While right now this is almost exclusively used in mobile-to-mobile systems (BBM, Kik, Whatsapp, etc.), it has always bothered me that there is no desktop client for any of these systems. Finally, Apple — who pioneered FaceTime’s always-available-no-presence-like-a-telephone availability — is poised to bring such a system to the desktop (as well as iOS) with iMessage1. It’s instant messaging, without presence, with delivery, read, and typing notifications, that works on the desktop and mobile devices.

Personally, I can’t wait.

  1. Fanboy alert.

Tweeting to myself

The next time you think, “Oh, I should tweet that!”, don’t.

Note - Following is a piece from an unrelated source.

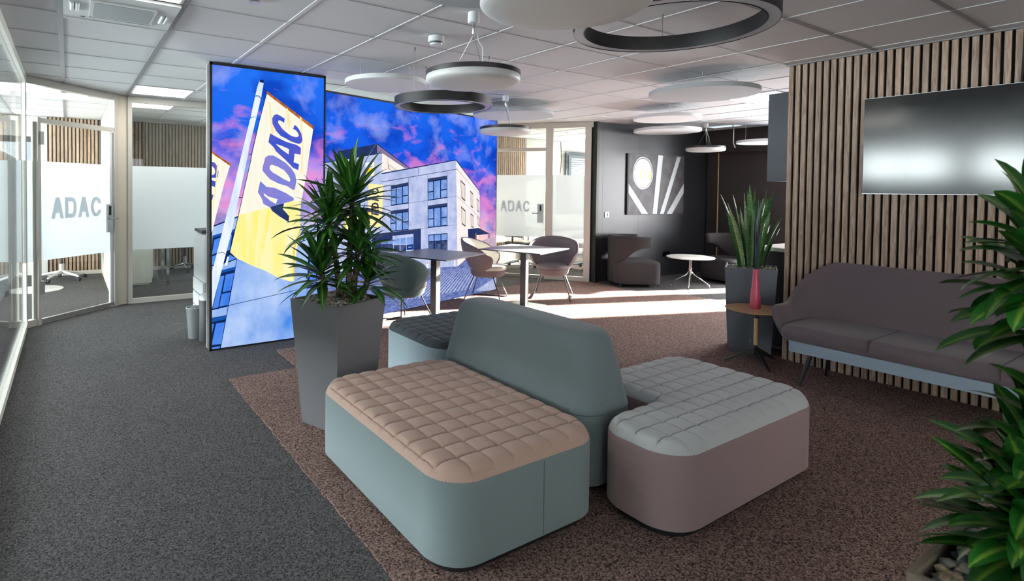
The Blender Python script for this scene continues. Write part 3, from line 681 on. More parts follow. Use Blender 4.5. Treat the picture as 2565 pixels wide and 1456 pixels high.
# outer walls: east wall with two window openings, others
b = MB(); W0y, W1y, W2y, W3y = 2.62, 3.43, 3.80, 4.28
for a0, a1 in ((YS, W0y), (W1y, W2y), (W3y, 6.3)): b.box(XE, XE + .12, a0, a1, 0, CH)
b.box(XE, 11.6, 6.14, 6.3, 0, CH); b.box(11.5, 11.62, 6.3, 7.0, 0, CH); b.box(11.5, 11.62, 9.0, YN, 0, CH)
for a0, a1, xe in ((W0y, W1y, XE), (W2y, W3y, XE), (7.0, 9.0, 11.5)): b.box(xe, xe + .12, a0, a1, 0, .12 if a0 < 5 else .8); b.box(xe, xe + .12, a0, a1, 2.5, CH)
struct(b.build('wall_east', 'wallwhite', smooth=False))
for i, (a0, a1, z0) in enumerate(((W0y, W1y, .12), (W2y, W3y, .12), (7.0, 9.0, .8))):
    b = MB(); w = .035; XO = XE; XE = 11.5 if i == 2 else XO
    b.box(XE + .03, XE + .09, a0, a0 + w, z0, 2.5); b.box(XE + .03, XE + .09, a1 - w, a1, z0, 2.5); b.box(XE + .03, XE + .09, a0, a1, z0, z0 + w); b.box(XE + .03, XE + .09, a0, a1, 2.5 - w, 2.5)
    if i == 2: b.box(XE + .03, XE + .09, 7.98, 8.04, z0, 2.5)
    struct(b.build('window_%d' % (i + 1), 'window_dark', smooth=False)); XE = XO
b = MB(); b.box(XL - .12, XL, YS, YN, 0, .8); b.box(XL - .12, XL, YS, YN, 2.5, CH)
for a0 in (-3.0, -.5, 1.6, 3.7, 5.8, 7.5, 11.2): b.box(XL - .12, XL, a0, a0 + .35, .8, 2.5)
struct(b.build('wall_west', 'wallwhite', smooth=False))
for i, (a0, a1) in enumerate(((-2.65, -.5), (-.15, 1.6), (1.95, 3.7), (4.05, 5.8), (6.15, 7.5), (7.85, 11.2))):
    b = MB(); w = .05
    for q0, q1 in ((a0, a0 + w), (a1 - w, a1), ((a0 + a1) / 2 - w / 2, (a0 + a1) / 2 + w / 2)): b.box(XL - .08, XL - .02, q0, q1, .8, 2.5)
    b.box(XL - .08, XL - .02, a0, a1, .8, .86); b.box(XL - .08, XL - .02, a0, a1, 2.44, 2.5)
    struct(b.build('window_%d' % (i + 4), 'window_dark', smooth=False))
b = MB()
for a0, a1 in ((XL, -.2), (4.2, 12.2)): b.box(a0, a1, YS - .12, YS, 0, CH)
b.box(-.2, 4.2, YS - .12, YS, 0, .8); b.box(-.2, 4.2, YS - .12, YS, 2.45, CH); b.box(1.9, 2.1, YS - .12, YS, .8, 2.45)
struct(b.build('wall_south', 'wallwhite', smooth=False))
b = MB(); b.box(XL, -2.35, YN, YN + .12, 0, CH); b.box(-.42, 3.25, YN, YN + .12, 0, CH); b.box(5.2, 12.2, YN, YN + .12, 0, CH); b.box(3.25, 5.2, YN, YN + .12, 0, .75); b.box(3.25, 5.2, YN, YN + .12, 2.4, CH); b.box(-2.35, -.42, YN, YN + .12, 0, .75); b.box(-2.35, -.42, YN, YN + .12, 2.3, CH)  # opening behind the wide light box is added to let the fill lamp in
struct(b.build('wall_north', 'wallwhite', smooth=False))
# window with blinds in the left office
b = MB(); w = .05
for q0, q1 in ((-2.35, -2.3), (-.47, -.42), (-1.42, -1.36)): b.box(q0, q1, YN + .02, YN + .08, .75, 2.3)
b.box(-2.35, -.42, YN + .02, YN + .08, .75, .8); b.box(-2.35, -.42, YN + .02, YN + .08, 2.2, 2.3)
wn = struct(b.build('window_10', 'window_dark', smooth=False))
b = MB()
for k in range(17):
    z = .85 + k * .05; b.box(-2.3, -.47, YN - .03, YN + .01, z, z + .006)
b.build('window_blind', 'blind', wn, smooth=False)
# slatted feature walls in the offices
def slat_panel(x0, x1, y, z0=0, z1=CH):
    b = MB(); b.box(x0, x1, y, y + .03, z0, z1, 0); k0 = int(math.floor(x0 / SP)) + 1
    while k0 * SP + .034 < x1: b.box(k0 * SP, k0 * SP + .036, y - .024, y, z0, z1, 1); k0 += 1
    return b
struct(slat_panel(-.30, .44, 11.34).build('wall_office_slats', ['felt_black', 'slat_oak_x'], smooth=False))
struct(slat_panel(.56, 3.2, 11.2).build('wall_office_slats', ['felt_black', 'slat_oak_x'], smooth=False))
b = MB(); b.box(-.3, 5.4, 11.12, 11.16, 0, .06); struct(b.build('baseboard_north', 'frame', smooth=False))
# partition between the two left offices, ends in the cream pillar
b = MB(); b.wallbox((.488, 8.031), (.625, 8.075), 0, .145, 0, CH, 0, .16); b.box(.47, .55, 8.18, 11.4, 0, CH)
struct(b.build('wall_partition', 'pillar', smooth=False), 'cream partition pillar between the two glass offices')

# ---- glass partitions
def fixed_glazing(name, a, b_, posts, frost=True, top=True, z_top=CH):
    L = (Vector(b_) - Vector(a)).length; fr = MB()
    fr.wallbox(a, b_, 0, L, 0, .06, -.03, .03); fr.wallbox(a, b_, 0, L, z_top - .075, z_top, -.03, .03)
    for s0, s1 in posts: fr.wallbox(a, b_, s0, s1, .06, z_top - .075, -.032, .032)
    root = struct(fr.build(name, 'frame', smooth=False))
    g = MB(); g.wallbox(a, b_, 0, L, .06, z_top - .075, -.005, .005); g.build('glass_pane', 'glass', root, smooth=False)
    if frost:
        q = MB(); q.wallbox(a, b_, 0, L, .685, 1.755, -.0075, -.0068); q.build('frosted_film', 'frost', root, smooth=False)
    return root
A0 = (-.396, 7.217); A1 = (.488, 8.031)
def letters_on(a, b_, s0, z0, hgt, wid, off, name, parent, matname, txt='ADAC', gap=.1):
    G = {'A': [[(0, 0), (.28, 0), (.36, .26), (.64, .26), (.72, 0), (1, 0), (.66, 1), (.34, 1)]],
         'D': [[(0, 0), (.27, 0), (.27, 1), (0, 1)], [(.27, 0), (.6, 0), (.6, .2), (.27, .2)], [(.27, .8), (.6, .8), (.6, 1), (.27, 1)], [(.6, 0), (.82, .07), (.97, .3), (.97, .7), (.82, .93), (.6, 1), (.6, .8), (.7, .68), (.7, .32), (.6, .2)]],
         'C': [[(.97, .34), (.7, .34), (.66, .24), (.52, .18), (.37, .26), (.29, .42), (.29, .58), (.37, .74), (.52, .82), (.66, .76), (.7, .66), (.97, .66), (.9, .86), (.7, .97), (.5, 1), (.25, .95), (.07, .75), (0, .5), (.07, .25), (.25, .05), (.5, 0), (.7, .03), (.9, .14)]]}
    d = (Vector(b_) - Vector(a)).normalized(); n = Vector((-d.y, d.x)); A_ = Vector(a); mb = MB()
    for i, ch in enumerate(txt):
        for poly in G[ch]:
            ring = []
            for o_ in (off, off - .0006):
                ring.append([(A_.x + d.x * (s0 + (i * (1 + gap) + u) * wid) + n.x * o_, A_.y + d.y * (s0 + (i * (1 + gap) + u) * wid) + n.y * o_, z0 + v * hgt) for u, v in poly])
            mb.loft(ring)
        if ch == 'A': pass
    return mb.build(name, matname, parent, smooth=False)
# diagonal wall with the door
Ld = (Vector(A1) - Vector(A0)).length
fr = MB()
fr.wallbox(A0, A1, 0, Ld, CH - .075, CH, -.035, .035); fr.wallbox(A0, A1, 0, .12, 0, .07, -.035, .035)
fr.wallbox(A0, A1, Ld - .055, Ld, 0, CH - .07, -.04, .04); fr.wallbox(A0, A1, 0, .012, 0, CH - .07, -.03, .03)
fr.wallbox(A0, A1, .095, .12, .07, 2.17, -.012, .012); fr.wallbox(A0, A1, .125, .16, 0, 2.22, -.045, .045); fr.wallbox(A0, A1, .16, Ld - .055, 2.165, 2.215, -.035, .035)
fw = struct(fr.build('door_frame', 'frame', smooth=False))
g = MB(); g.wallbox(A0, A1, .012, .095, .07, CH - .075, -.005, .005); g.wallbox(A0, A1, .16, Ld - .055, 2.215, CH - .075, -.005, .005); g.build('glass_pane', 'glass', fw, smooth=False)
g = MB(); g.wallbox(A0, A1, .012, .095, .685, 1.755, -.008, -.007); g.build('frosted_film', 'frost', fw, smooth=False)
lf = MB(); lf.wallbox(A0, A1, .165, Ld - .06, .012, .055, -.02, .02); lf.wallbox(A0, A1, Ld - .095, Ld - .062, .055, 2.155, -.012, .012, 1)
door = struct(lf.build('door_1', ['alu', 'plastic_white'], smooth=False), 'frosted glass office door')
g = MB(); g.wallbox(A0, A1, .165, Ld - .095, .055, 2.16, -.005, .005); g.build('glass_pane', 'glass', door, smooth=False)
g = MB(); g.wallbox(A0, A1, .165, Ld - .095, .685, 1.755, -.0075, -.0068); g.build('frosted_film', 'frost', door, smooth=False)
letters_on(A0, A1, .31, 1.13, .235, .155, -.0085, 'lettering', door, 'frost_letter')
g = MB()
for z in (.33, 1.93): g.wallbox(A0, A1, .145, .185, z, z + .14, -.06, -.03)
g.build('hinge', 'alu', door, smooth=False)
g = MB(); g.wallbox(A0, A1, Ld - .16, Ld - .07, .93, 1.27, -.03, -.01, 0); g.wallbox(A0, A1, Ld - .13, Ld - .10, 1.14, 1.25, -.034, -.03, 1)
g.build('handle_plate', ['silver', 'black'], door, smooth=False)
d_ = (Vector(A1) - Vector(A0)).normalized(); n_ = Vector((-d_.y, d_.x))
P_ = lambda u, t, z: (A0[0] + d_.x * u + n_.x * t, A0[1] + d_.y * u + n_.y * t, z)
g = MB(); g.tube([P_(Ld - .115, -.03, 1.10), P_(Ld - .115, -.075, 1.10), P_(Ld - .12, -.08, 1.10), P_(Ld - .03, -.082, 1.10)], .010); g.build('door_handle', 'silver', door)
# fixed window right of the pillar
fixed_glazing('window_11', (.625, 8.075), (5.3, 8.075), [(0, .05), (2.2, 2.24)])
# long glass wall beside the camera
r_ = fixed_glazing('wall_left_glass', (-.395, 7.217), (-.395, -3.0), [(10.1, 10.2)])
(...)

Experience life as private moments rather than as a performance. #mindfulness
– Me, oddly unironically on Twitter

Some astute observers of Noah (often called “friends” or “stalkers”) may have noticed that I have been tweeting much less than I often have. This is deliberate, and I have to admit, I like it.

I like it for two reasons. First, and this is a little embarassing to admit, but there’s a component of self-validation that goes along with tweeting. I put myself out there, and I want to know that people appreciate what I have to say. By tweeting more, I hope for (and even sometimes get) more @replies, click-throughs, and retweets. Tweeting sets into motion a whole set of other behaviors: engaging in more Twitter conversations, checking Favstar.fm, checking to see if I’ve been retweeted, checking click-through stats on bit.ly. Sure, it’s nice to be loved, but constantly hitting reload to see if I’m getting the kind of social affirmation I’m looking for is neither healthy nor a good use of time. Less tweeting means less potentially coming back at me, and that can be a good thing.

Second, Twitter changed the way I live, or at least the way I conceive of life. With Twitter, especially when used for personal rather than professional content, I found myself constantly thinking, “Ooh! I should tweet that!” Have a clever thought? “Ooh, I should tweet that!” Doing something other people would think is cool? “Ooh, I should tweet that!” Just get some exciting news? “Ooh, I should tweet that!” Read an interesting article? “Ooh, I should tweet that!” It’s ridiculous, really. Life becomes performative rather than introspective.

Enter Day One. It’s like Twitter, but to yourself, and with no character limit. Brialliant! Hmm…I think there’s a name for such a thing. Oh, right…a journal! I’ve never been much of a journaler or diarist, but this thing I can do. Day One gets part of the credit: I’d love to see an analysis of the app and how design can influence and encourage behavior…but that’s a different story. (Hint: the small size of the quick entry box makes it feel more Twitter-like and less intimidating.)

But the bigger reason I think I’m so into Day One is that tweeting has trained me to live not only performatively, but with a critical, reflective eye. So many of my “Ooh, I should tweet that!” moments I don’t actually tweet, either because I don’t think my audience would be interested, or because they just plain aren’t appropriate for Twitter (or anyplace else outside my own brain, for that matter). But with an outlet for them, those thoughts are captured.

And despite the mental barrier to entry being lowered by making the text box nice and small and having Twitter to have established norms of observation, reflection, and conciseness, I often find myself expanding on those thoughts, blowing through Twitter’s character limit, sometimes even going on for hundreds of words.

And the cool thing is that, even without the possibility of social feedback, tweeting to myself is just as emotionally rewarding as tweeting to the world — if not more so.